In a recent post on X, Ben-Sasson proposed replacing the hard cap with a maximum annual inflation rate of 4%. This adjustment aims to offset the reduction in effective circulating supply caused by misplaced private keys. The proposal directly confronts the traditional view that the 21 million limit is an immutable feature rather than a flexible parameter.
The deeper driver is the economic risk posed by an infinite timeline where forgotten wallets and inaccessible coins accumulate. Ben-Sasson argues that this gradual disappearance of assets could trigger a deflationary spiral or a severe liquidity crisis. A capped issuance rate, rather than a total supply cap, would theoretically maintain sufficient liquidity to support a growing global population and economy.

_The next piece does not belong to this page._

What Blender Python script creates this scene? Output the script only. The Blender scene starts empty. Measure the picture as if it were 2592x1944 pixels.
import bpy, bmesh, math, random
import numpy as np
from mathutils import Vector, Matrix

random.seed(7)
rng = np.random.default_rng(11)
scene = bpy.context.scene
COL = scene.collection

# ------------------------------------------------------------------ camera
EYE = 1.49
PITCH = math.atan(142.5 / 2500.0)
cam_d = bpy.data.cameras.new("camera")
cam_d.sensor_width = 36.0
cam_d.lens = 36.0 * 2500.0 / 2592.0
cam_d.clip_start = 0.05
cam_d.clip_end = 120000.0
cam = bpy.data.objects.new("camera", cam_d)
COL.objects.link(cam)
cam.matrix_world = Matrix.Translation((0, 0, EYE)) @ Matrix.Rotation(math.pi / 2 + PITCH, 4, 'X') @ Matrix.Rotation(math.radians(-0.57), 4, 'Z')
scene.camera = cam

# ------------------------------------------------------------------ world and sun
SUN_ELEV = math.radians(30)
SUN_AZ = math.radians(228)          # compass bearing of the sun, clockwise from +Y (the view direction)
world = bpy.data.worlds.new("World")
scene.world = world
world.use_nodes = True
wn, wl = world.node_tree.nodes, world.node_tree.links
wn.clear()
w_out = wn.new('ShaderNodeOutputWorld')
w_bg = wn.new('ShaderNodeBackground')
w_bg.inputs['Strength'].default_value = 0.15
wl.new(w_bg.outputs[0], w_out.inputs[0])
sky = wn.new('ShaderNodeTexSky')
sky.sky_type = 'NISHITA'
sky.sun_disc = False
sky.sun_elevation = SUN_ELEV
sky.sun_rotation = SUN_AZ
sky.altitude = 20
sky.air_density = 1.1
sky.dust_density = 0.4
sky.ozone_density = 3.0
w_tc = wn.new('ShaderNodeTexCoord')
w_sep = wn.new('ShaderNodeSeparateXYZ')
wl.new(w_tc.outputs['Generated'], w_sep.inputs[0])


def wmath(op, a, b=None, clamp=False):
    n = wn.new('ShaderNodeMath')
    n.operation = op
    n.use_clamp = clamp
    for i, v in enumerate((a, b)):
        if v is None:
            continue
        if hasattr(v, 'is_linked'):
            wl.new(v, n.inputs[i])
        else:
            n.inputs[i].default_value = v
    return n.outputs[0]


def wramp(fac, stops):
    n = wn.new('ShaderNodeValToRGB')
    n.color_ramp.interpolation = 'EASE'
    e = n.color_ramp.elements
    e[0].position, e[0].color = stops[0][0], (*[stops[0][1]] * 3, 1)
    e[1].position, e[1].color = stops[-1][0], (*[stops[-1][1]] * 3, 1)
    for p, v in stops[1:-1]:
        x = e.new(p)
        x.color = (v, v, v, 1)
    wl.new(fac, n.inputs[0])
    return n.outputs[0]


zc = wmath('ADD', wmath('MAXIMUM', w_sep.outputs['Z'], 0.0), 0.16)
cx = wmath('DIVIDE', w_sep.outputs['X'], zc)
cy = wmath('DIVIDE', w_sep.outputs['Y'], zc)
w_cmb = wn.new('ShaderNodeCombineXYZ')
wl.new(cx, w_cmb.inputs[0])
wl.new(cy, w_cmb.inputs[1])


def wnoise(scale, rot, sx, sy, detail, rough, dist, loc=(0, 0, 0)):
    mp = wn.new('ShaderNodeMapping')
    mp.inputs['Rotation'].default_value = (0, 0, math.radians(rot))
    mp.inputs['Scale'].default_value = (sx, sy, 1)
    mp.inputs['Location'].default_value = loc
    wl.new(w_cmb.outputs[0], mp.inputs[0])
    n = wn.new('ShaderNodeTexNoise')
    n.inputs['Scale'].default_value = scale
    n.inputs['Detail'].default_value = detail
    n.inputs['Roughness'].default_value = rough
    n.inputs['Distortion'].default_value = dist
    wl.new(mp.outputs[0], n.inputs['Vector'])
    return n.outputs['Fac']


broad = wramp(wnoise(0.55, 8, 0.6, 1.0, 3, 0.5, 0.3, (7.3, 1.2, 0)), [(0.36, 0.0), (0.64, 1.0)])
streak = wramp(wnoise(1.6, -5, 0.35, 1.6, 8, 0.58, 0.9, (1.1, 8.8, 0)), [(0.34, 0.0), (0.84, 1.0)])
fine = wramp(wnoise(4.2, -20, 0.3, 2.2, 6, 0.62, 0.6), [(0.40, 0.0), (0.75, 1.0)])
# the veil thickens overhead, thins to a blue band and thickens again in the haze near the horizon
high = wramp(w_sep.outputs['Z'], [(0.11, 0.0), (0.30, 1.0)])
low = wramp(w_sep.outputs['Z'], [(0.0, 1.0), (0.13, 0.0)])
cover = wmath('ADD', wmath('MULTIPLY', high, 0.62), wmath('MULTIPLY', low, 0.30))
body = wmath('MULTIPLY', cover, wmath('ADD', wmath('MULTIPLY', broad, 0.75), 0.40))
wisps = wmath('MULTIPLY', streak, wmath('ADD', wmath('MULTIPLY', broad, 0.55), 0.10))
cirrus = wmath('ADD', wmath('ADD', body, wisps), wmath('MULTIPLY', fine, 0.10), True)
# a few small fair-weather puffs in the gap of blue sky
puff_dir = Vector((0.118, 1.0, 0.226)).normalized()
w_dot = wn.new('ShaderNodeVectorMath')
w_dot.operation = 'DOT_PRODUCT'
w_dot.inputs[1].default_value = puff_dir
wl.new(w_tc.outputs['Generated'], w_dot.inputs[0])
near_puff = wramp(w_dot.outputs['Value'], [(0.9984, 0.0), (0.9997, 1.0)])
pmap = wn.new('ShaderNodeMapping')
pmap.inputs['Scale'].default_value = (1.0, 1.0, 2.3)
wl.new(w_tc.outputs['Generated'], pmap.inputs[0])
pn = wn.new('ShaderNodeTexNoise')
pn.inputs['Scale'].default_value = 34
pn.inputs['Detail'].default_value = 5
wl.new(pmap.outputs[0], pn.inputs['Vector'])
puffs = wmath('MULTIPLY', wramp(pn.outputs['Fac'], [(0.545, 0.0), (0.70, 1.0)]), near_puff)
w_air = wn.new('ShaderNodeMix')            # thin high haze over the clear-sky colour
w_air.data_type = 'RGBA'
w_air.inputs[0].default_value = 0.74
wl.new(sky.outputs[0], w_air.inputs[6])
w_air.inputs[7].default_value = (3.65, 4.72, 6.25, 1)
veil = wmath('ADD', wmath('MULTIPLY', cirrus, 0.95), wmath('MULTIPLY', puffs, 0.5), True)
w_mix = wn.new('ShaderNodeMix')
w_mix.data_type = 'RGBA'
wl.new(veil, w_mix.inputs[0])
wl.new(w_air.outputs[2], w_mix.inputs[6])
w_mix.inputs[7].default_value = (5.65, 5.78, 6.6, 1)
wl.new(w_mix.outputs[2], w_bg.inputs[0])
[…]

Structurally, Bitcoin’s current mechanics are designed to halve the block reward approximately every four years, with the final coin expected to be mined around 2140. This deflationary schedule underpins the "digital gold" narrative, positioning Bitcoin as a hedge against inflationary debasement by central banks.
However, critics argue this model ignores the compounding impact of lost coins over centuries.
Per Woofun AI, the implementation of such a change would require a contentious hard fork and widespread consensus among miners, developers, and users. Bitcoin maximalists contend that the fixed supply is a feature, not a bug, as lost coins effectively increase the value of remaining holdings. They view any deviation as a threat to the trustless nature of the network, contrasting it with fiat currencies.
While immediate adoption is unlikely, the proposal forces stakeholders to reconsider monetary policy evolution over centuries, not just years. This marks a significant philosophical divergence in the cryptocurrency ecosystem regarding the long-term viability of fixed-supply digital assets.